On Sunday, opposition activists said government forces had massacred more than 300 people during
their assault on the south-western suburb of Darayya.
Video footage and photographs have emerged, showing scores of bodies, including those of women and children.
State media blamed the opposition for the killings and said Darayya had been "cleansed of terrorist remnants". The chairman of the UN Human Rights Council's Independent Commission of Inquiry on Syria, Paulo Pinheiro, told the BBC the killings might constitute a war crime.
Military offensive
According to opposition activists, the military helicopter was shot down as it was bombarding Jobar, as heavy fighting broke out between rebels and government forces. Witnesses told the Reuters news agency the
helicopter burst into flames after being hit by a projectile during an exchange of fire and crashed in a narrow residential street in Qabun. "It was flying overhead the eastern part of the city and firing all morning. The rebels had been trying to hit it for about an hour, and finally they did," said Abu Bakr, a local activist.

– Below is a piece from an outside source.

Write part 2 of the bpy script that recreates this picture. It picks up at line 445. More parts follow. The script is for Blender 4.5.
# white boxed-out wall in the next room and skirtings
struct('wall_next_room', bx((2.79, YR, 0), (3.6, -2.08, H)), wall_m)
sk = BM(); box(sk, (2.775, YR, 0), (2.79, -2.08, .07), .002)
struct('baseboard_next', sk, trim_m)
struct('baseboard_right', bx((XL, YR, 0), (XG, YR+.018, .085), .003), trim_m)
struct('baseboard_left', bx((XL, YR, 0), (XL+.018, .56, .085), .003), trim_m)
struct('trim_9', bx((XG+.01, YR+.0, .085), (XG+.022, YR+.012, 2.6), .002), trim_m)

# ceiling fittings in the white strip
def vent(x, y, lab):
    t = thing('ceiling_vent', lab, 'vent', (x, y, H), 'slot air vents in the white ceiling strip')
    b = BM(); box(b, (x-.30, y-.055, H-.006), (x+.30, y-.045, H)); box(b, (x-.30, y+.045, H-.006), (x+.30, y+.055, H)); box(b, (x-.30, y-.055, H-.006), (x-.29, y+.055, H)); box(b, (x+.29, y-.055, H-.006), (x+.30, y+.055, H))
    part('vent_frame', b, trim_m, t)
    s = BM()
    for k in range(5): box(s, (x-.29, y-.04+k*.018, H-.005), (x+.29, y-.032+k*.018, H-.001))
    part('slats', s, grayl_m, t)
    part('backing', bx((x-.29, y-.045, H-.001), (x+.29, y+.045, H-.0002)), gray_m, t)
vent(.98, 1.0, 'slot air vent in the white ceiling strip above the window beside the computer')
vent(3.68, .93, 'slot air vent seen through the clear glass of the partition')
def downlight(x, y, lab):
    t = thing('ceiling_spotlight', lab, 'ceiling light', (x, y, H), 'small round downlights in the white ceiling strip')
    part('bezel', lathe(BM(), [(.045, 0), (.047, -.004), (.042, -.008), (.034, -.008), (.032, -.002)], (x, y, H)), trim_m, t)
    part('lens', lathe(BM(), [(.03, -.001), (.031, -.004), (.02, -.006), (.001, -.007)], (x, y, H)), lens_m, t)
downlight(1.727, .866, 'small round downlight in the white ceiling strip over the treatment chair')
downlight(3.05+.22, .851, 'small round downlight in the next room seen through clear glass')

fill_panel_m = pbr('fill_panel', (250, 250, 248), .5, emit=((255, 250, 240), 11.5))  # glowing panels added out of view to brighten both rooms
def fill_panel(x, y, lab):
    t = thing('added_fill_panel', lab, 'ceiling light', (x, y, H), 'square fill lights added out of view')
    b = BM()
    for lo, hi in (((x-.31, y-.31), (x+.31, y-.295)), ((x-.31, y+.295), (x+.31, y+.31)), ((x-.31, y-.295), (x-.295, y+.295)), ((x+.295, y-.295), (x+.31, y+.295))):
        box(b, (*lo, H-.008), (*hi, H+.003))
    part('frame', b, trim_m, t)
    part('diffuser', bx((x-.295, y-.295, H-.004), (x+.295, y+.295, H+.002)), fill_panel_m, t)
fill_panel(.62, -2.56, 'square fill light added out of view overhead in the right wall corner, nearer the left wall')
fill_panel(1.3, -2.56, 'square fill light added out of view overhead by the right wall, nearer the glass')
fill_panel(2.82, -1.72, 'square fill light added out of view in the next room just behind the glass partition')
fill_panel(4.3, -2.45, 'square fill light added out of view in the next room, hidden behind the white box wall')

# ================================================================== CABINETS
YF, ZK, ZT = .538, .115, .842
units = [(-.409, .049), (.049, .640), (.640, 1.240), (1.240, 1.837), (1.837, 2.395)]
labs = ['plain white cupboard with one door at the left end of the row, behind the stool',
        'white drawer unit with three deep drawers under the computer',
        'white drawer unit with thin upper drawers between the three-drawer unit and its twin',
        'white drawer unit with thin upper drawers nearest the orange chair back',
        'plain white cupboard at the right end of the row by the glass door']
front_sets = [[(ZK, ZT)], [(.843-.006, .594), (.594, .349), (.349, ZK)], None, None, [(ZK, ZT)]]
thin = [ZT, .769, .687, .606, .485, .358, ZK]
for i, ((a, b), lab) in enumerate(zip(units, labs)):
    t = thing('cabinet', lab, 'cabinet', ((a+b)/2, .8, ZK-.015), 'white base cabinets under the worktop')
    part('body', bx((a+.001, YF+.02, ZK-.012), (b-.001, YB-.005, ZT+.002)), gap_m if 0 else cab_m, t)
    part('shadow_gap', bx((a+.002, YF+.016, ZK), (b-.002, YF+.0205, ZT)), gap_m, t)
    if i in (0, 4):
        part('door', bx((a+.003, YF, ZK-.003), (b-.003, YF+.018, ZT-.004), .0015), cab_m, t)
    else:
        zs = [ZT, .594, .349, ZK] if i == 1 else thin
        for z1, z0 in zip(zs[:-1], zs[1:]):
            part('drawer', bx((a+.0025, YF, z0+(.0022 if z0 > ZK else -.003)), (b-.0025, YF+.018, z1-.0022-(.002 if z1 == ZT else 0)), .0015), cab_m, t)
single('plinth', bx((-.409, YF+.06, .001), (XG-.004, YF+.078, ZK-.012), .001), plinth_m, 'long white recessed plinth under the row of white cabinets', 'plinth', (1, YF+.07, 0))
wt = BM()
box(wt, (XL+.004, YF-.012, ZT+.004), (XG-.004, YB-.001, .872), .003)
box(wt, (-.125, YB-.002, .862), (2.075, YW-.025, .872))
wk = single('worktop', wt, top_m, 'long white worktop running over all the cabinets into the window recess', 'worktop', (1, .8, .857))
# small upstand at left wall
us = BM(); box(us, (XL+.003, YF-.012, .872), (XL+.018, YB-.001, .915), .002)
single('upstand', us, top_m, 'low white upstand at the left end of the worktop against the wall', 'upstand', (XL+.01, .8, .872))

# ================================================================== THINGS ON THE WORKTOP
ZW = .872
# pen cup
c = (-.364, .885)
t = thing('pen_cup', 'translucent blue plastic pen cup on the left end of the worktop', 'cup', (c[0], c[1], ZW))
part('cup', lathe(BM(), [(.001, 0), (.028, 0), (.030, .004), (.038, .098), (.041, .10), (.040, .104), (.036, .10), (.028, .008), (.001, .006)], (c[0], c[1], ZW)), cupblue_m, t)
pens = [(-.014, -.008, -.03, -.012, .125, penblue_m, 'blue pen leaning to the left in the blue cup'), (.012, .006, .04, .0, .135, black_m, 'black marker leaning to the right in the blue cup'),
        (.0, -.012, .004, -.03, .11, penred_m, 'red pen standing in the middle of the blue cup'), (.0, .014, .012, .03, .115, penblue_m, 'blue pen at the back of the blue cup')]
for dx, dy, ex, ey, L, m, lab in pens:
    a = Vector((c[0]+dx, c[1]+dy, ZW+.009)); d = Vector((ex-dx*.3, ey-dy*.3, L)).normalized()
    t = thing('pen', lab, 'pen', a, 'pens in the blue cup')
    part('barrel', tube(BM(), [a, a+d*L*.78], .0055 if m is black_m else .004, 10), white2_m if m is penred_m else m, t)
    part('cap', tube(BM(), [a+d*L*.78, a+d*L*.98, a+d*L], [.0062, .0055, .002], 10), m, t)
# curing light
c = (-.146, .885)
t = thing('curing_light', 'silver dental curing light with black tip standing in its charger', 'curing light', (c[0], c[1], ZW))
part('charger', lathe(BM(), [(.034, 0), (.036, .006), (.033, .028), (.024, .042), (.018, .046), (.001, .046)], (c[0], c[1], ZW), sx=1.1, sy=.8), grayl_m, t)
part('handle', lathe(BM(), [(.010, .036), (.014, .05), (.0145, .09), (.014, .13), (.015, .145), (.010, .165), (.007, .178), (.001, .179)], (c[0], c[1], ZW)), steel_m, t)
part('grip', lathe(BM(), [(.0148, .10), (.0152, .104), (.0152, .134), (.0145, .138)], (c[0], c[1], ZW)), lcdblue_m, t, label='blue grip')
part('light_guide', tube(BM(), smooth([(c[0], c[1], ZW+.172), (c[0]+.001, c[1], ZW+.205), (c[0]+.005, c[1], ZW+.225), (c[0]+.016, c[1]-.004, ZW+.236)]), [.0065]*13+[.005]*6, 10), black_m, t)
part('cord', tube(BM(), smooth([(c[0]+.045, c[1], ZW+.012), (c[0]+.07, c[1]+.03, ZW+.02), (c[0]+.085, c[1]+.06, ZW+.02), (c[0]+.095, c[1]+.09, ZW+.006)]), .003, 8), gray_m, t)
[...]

Activists posted video footage online which appears to show a burning helicopter crashing to the ground. Rebels can be heard shouting: "Allahu Akbar (God is greatest)." State TV confirmed that a helicopter had crashed near the al-Ghufran mosque in Qabun, though it did not say if it had been shot down. A spokesman for the FSA's Badr Battalion in Damascus, Omar al-Qabuni, told the AFP news agency that the body of the pilot had been found. "It was in revenge for the Darayya massacre,".
The FSA also claimed to have shot down a Mig-23 fighter jet on 13 August in the eastern province of Deir al-Zour. The helicopter appears to have been taking part in an increasingly fierce attempt by government forces to regain control of the capital's suburbs, and heavy clashes are said to have erupted after it came down.
On Sunday, military helicopters were firing rockets at Jobar and the neighbouring districts of Zamalka and
Irbin, activists said. Meanwhile, President Bashar al-Assad has reiterated his claim that a "foreign" conspiracy is behind the uprising in Syria and promised that he would not allow it to succeed "whatever the price might be". "What is happening right now is not just a plot directed against Syria but the region as a whole, of which Syria is a foundational stone," he was quoted as saying by the state news agency, Sana.